* _STATED EXERCISE_: Scan the following material for the string "scene" and copy each line in which it appears.

* _DATASET SECTION_:

^^^^^^^^

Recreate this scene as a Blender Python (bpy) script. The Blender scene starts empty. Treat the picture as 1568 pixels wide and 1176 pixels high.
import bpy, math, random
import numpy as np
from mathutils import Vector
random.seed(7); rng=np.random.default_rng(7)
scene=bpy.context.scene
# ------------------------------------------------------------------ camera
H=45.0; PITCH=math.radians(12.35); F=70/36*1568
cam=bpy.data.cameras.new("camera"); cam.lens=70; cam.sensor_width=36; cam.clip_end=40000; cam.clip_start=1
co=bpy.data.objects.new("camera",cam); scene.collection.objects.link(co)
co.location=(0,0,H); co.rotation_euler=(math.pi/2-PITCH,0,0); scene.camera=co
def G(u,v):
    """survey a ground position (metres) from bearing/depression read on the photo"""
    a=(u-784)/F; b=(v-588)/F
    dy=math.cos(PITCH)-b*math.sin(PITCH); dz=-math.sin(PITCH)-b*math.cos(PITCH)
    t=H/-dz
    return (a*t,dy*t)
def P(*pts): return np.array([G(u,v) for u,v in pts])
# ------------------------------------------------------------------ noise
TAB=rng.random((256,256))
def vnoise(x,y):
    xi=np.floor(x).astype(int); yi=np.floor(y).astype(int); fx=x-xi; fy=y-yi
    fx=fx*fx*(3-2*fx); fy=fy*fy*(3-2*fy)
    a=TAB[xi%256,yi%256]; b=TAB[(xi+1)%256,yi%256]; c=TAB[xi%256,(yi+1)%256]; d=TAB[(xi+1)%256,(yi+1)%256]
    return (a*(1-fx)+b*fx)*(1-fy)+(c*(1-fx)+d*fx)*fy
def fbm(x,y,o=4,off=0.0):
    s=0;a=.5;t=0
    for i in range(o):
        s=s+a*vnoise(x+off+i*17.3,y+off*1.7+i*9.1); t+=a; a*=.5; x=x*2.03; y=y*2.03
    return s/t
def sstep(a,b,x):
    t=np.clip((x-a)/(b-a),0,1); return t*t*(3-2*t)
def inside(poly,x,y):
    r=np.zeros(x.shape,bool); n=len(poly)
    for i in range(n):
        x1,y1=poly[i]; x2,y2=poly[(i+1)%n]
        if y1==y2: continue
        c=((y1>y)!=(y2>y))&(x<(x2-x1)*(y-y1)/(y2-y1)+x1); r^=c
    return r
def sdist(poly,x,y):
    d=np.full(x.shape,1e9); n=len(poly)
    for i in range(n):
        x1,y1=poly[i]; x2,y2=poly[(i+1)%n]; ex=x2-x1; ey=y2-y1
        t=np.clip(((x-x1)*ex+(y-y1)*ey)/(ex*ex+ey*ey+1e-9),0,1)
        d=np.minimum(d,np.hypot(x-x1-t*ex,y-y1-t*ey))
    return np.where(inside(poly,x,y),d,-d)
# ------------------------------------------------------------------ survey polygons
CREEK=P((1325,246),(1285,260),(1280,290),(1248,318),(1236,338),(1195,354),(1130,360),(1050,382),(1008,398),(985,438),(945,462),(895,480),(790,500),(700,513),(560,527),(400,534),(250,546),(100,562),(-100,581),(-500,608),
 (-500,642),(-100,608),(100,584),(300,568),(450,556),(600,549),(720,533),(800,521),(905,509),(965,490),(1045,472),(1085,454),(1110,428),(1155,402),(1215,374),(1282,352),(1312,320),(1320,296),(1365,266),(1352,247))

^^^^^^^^

* _FINAL RESULT_:
Recreate this scene as a Blender Python (bpy) script. The Blender scene starts empty. Treat the picture as 1568 pixels wide and 1176 pixels high.
scene=bpy.context.scene
co=bpy.data.objects.new("camera",cam); scene.collection.objects.link(co)
co.location=(0,0,H); co.rotation_euler=(math.pi/2-PITCH,0,0); scene.camera=co